Intanto la premier Giorgia Meloni, dopo la missione in Cina e la visita a Parigi per i Giochi olimpici, è tornata a lavoro a Palazzo Chigi. Del vertice di maggioranza di cui si è discusso in questi giorni ne dà notizia il vicepremier Antonio Tajani, che afferma: “Ne hanno parlato solo i giornali, ma non è stato mai annunciato, non è previsto nessun vertice. Il segretario nazionale di Forza Italia, a margine di una conferenza stampa nella sede del partito aggiunge: “ci vedremo al Cdm, domani, ma non è previsto alcun incontro di maggioranza anche perché sulle nomine Rai non si vota adesso”. Dunque, il Cda Rai è rimandato a settembre.

Intanto l’esecutivo dell‘Usigrai denuncia che “da settimane la Rai è ferma nella palude. Da settimane assistiamo a un ignobile mercato delle vacche per i ruoli apicali e per le direzioni”. E aggiunge: “Si tratta sulle poltrone mentre il pavimento della casa sta per crollare”. “Si parla di privatizzazione – con i peana di certi quotidiani che percepiscono finanziamenti dal fondo per il pluralismo alimentato dal canone Rai – per non affrontare, invece, il vero problema: la legge che decide la governance della Rai, consegnata dalla riforma Renzi – continua l’Usigrai – nelle mani dell’esecutivo di turno. Discussioni strumentali pur di non applicare l’European Media Freedom Act che impone agli stati membri che a nominare gli amministratori del servizio pubblico non sia il governo. Regolamento europeo che impone anche certezza e indipendenza di risorse per i servizi pubblici radiotelevisivi”.

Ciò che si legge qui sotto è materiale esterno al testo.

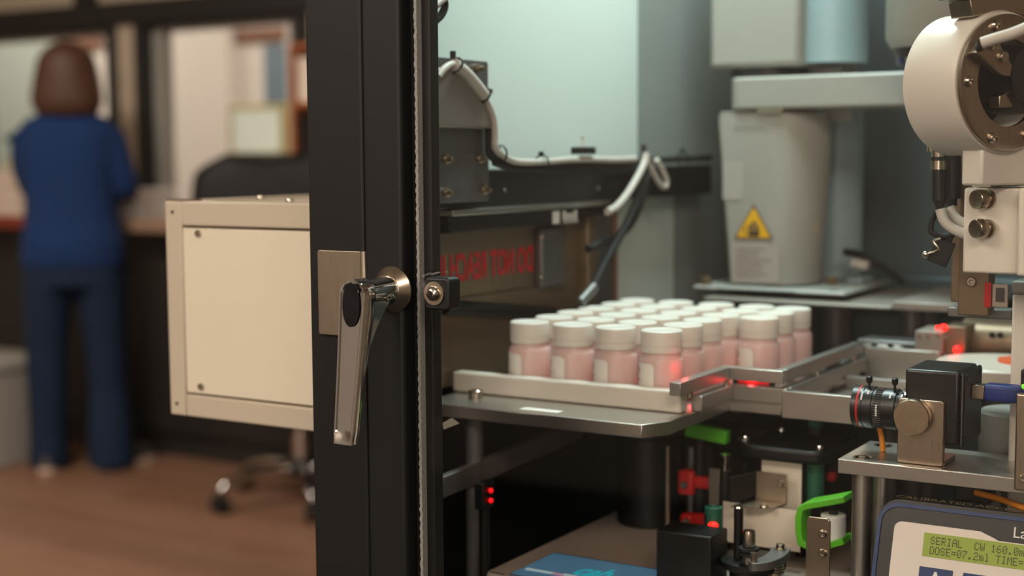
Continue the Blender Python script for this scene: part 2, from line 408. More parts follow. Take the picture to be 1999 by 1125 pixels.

Eppure la Rai, “nonostante i colpi alle fondamenta inferti da questo vertice che ha fatto fuggire volti noti e interi settori di pubblico verso competitor privati per perseguire un delirante ‘cambio di narrazione’, – conclude la nota – ha ancora un ruolo centrale nella vita del Paese. Lo vediamo dai grandi eventi sportivi come le Olimpiadi, da Sanremo, dall’informazione sui più importanti fatti di cronaca (elezioni francesi a parte), ma anche dalla capillare informazione regionale sul territorio, che nonostante i continui tagli lineari al budget, non perde ascolti. La Rai è un patrimonio del Paese: va tolta dal controllo dei partiti (tutti), affidata a manager preparati e indipendenti, nell’esclusivo interesse dei cittadini“.